## Task statement
Only the lines from the top of the listing below to the line that has "tarp_colour(p) * 0.3)" should be echoed, with both ends kept and pictures left out.

Dataset excerpt:
------------------------------------------------------------------------

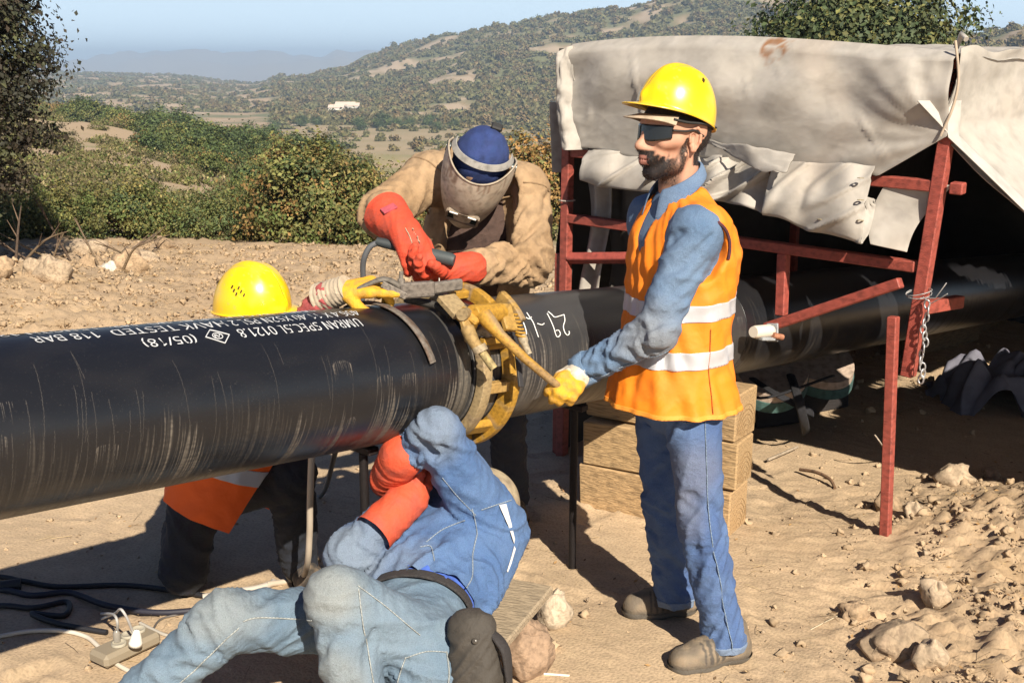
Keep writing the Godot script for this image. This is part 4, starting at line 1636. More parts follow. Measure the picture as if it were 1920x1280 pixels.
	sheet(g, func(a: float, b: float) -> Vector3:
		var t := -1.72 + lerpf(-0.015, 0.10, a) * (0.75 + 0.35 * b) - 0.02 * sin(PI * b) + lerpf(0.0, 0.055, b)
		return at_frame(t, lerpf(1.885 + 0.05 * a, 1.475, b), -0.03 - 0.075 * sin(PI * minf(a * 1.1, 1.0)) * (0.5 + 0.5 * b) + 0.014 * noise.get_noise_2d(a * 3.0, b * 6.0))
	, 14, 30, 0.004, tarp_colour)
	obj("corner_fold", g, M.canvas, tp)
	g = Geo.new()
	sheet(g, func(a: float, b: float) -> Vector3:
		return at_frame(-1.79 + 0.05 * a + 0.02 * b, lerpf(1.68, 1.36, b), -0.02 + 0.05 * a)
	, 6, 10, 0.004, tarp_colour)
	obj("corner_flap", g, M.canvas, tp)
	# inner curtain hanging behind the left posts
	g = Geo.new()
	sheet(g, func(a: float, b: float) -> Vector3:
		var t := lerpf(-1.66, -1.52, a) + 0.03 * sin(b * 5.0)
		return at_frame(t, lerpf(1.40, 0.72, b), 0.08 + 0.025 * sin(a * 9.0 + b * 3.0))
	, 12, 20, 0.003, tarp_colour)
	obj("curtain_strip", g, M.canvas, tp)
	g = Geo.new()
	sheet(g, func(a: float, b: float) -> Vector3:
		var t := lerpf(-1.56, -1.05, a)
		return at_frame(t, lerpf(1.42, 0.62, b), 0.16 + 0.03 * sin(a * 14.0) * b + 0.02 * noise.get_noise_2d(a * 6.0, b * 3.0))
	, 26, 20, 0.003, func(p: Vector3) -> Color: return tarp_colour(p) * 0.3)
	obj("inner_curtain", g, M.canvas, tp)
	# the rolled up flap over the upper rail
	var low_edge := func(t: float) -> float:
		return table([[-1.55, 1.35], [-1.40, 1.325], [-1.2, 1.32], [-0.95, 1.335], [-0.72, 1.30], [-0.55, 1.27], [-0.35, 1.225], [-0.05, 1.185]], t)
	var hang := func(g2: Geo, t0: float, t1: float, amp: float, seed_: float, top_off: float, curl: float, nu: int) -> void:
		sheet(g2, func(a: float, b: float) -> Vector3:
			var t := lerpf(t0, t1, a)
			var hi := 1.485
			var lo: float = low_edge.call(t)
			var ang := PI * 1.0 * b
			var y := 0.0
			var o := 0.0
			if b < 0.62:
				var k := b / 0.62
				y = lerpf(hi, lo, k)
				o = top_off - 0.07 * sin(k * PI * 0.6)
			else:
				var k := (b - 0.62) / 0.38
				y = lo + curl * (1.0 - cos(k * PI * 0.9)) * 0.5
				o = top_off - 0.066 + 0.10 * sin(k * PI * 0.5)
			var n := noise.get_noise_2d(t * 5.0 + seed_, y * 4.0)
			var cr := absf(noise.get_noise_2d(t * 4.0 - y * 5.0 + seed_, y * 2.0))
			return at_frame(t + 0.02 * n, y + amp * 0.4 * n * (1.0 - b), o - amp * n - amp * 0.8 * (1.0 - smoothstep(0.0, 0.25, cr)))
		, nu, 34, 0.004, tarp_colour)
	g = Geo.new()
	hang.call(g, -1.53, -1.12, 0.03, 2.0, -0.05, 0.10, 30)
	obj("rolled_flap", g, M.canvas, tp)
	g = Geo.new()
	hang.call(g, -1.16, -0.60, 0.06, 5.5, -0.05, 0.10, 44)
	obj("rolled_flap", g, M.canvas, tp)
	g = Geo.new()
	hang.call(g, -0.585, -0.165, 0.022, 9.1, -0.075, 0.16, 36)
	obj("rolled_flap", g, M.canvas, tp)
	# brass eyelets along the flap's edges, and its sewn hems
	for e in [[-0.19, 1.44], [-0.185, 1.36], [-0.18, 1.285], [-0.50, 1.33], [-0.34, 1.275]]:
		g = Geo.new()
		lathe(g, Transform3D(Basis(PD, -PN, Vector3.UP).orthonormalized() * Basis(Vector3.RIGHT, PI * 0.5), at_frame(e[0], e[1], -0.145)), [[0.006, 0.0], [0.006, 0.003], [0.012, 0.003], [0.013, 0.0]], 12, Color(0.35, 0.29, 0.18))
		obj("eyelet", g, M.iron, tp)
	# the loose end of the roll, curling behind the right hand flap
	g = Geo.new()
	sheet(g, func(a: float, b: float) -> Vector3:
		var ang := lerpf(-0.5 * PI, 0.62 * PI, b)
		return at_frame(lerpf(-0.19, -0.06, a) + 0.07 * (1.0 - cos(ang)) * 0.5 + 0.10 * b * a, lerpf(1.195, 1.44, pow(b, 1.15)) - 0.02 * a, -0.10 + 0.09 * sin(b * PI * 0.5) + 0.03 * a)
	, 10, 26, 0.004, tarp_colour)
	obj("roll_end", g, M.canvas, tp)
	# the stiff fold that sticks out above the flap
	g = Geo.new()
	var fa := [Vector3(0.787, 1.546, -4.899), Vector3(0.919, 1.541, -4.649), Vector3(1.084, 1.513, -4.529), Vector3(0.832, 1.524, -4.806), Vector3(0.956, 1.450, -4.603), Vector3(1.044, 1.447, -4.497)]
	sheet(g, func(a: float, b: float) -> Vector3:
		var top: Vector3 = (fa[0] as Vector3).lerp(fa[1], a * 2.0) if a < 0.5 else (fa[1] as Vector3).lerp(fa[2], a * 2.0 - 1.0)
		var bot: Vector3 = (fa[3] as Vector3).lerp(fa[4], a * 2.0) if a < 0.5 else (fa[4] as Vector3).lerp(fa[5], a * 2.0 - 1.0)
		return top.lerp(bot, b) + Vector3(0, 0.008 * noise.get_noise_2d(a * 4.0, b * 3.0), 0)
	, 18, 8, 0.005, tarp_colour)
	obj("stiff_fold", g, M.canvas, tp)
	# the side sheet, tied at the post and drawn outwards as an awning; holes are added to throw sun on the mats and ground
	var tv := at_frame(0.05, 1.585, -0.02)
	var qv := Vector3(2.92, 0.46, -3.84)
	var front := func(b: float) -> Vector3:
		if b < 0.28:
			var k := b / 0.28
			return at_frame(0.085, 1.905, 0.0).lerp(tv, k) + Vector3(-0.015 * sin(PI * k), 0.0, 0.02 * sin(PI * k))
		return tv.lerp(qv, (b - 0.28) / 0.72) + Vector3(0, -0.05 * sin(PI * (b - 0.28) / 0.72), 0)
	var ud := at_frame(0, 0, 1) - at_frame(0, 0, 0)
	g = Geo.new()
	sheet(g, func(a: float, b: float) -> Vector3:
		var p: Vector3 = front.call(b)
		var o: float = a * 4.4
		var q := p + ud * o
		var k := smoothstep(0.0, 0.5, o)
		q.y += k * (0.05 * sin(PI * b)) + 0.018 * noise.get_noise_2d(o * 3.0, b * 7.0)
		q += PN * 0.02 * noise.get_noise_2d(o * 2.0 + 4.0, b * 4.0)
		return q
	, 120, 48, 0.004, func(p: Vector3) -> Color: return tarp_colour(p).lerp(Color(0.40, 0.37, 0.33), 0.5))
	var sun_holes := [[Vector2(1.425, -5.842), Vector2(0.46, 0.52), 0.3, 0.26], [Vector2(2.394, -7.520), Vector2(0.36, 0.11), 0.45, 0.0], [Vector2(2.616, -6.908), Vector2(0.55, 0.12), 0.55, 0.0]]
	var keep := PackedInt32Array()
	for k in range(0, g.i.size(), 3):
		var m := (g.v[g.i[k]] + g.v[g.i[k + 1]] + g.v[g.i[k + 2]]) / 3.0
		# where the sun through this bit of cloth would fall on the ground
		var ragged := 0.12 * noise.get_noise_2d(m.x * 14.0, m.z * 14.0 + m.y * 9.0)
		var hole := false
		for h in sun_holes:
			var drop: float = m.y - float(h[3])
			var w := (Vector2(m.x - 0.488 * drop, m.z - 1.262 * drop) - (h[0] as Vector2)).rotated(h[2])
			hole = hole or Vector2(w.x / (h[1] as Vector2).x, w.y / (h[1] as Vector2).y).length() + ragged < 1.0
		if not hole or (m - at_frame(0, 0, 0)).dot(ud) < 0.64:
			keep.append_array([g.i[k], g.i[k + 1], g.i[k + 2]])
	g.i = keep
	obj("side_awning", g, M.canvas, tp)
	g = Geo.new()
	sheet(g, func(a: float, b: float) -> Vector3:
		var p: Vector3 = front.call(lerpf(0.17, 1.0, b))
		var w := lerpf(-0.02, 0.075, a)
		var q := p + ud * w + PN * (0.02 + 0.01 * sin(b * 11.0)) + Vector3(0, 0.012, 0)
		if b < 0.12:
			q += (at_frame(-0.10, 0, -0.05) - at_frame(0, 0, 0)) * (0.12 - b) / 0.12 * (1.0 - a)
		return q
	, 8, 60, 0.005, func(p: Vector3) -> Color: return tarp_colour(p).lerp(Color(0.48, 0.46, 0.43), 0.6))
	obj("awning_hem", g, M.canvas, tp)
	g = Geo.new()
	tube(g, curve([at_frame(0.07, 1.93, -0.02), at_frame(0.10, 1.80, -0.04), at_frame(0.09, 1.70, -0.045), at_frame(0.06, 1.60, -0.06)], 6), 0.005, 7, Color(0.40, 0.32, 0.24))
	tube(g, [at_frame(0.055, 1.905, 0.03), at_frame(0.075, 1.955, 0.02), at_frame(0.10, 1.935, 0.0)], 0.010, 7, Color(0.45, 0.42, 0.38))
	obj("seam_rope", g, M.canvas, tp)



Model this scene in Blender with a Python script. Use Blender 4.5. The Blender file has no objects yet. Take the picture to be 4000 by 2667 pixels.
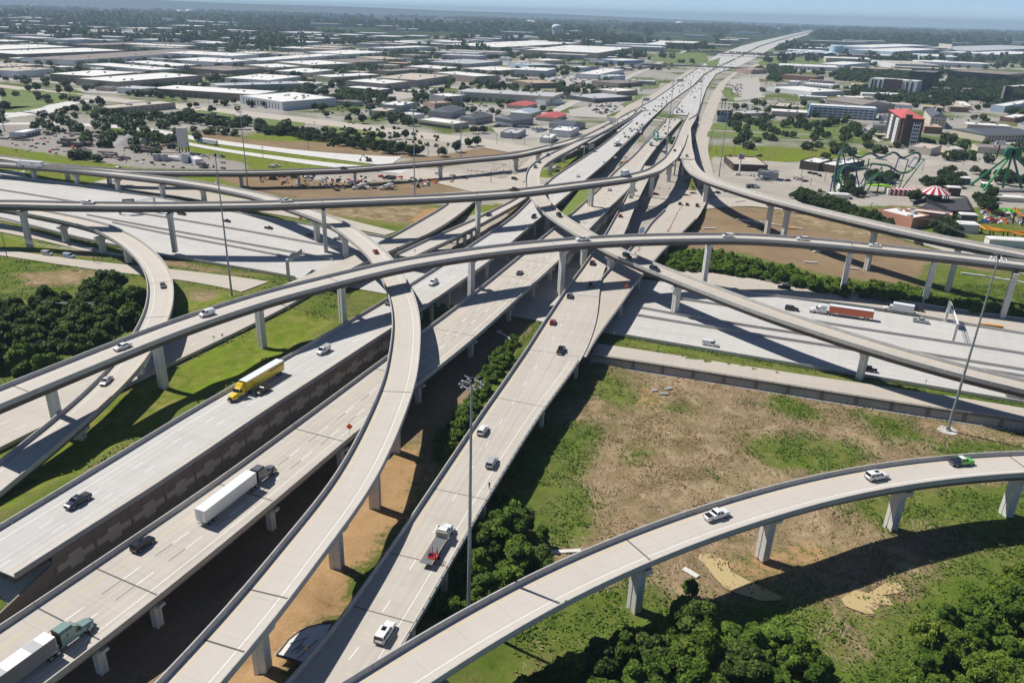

------------------------------------------------------------------------

## Full solution
Keep writing the Godot script for this image. This is part 4, starting at line 1636. More parts follow. Measure the picture as if it were 1920x1280 pixels.
	sheet(g, func(a: float, b: float) -> Vector3:
		var t := -1.72 + lerpf(-0.015, 0.10, a) * (0.75 + 0.35 * b) - 0.02 * sin(PI * b) + lerpf(0.0, 0.055, b)
		return at_frame(t, lerpf(1.885 + 0.05 * a, 1.475, b), -0.03 - 0.075 * sin(PI * minf(a * 1.1, 1.0)) * (0.5 + 0.5 * b) + 0.014 * noise.get_noise_2d(a * 3.0, b * 6.0))
	, 14, 30, 0.004, tarp_colour)
	obj("corner_fold", g, M.canvas, tp)
	g = Geo.new()
	sheet(g, func(a: float, b: float) -> Vector3:
		return at_frame(-1.79 + 0.05 * a + 0.02 * b, lerpf(1.68, 1.36, b), -0.02 + 0.05 * a)
	, 6, 10, 0.004, tarp_colour)
	obj("corner_flap", g, M.canvas, tp)
	# inner curtain hanging behind the left posts
	g = Geo.new()
	sheet(g, func(a: float, b: float) -> Vector3:
		var t := lerpf(-1.66, -1.52, a) + 0.03 * sin(b * 5.0)
		return at_frame(t, lerpf(1.40, 0.72, b), 0.08 + 0.025 * sin(a * 9.0 + b * 3.0))
	, 12, 20, 0.003, tarp_colour)
	obj("curtain_strip", g, M.canvas, tp)
	g = Geo.new()
	sheet(g, func(a: float, b: float) -> Vector3:
		var t := lerpf(-1.56, -1.05, a)
		return at_frame(t, lerpf(1.42, 0.62, b), 0.16 + 0.03 * sin(a * 14.0) * b + 0.02 * noise.get_noise_2d(a * 6.0, b * 3.0))
	, 26, 20, 0.003, func(p: Vector3) -> Color: return tarp_colour(p) * 0.3)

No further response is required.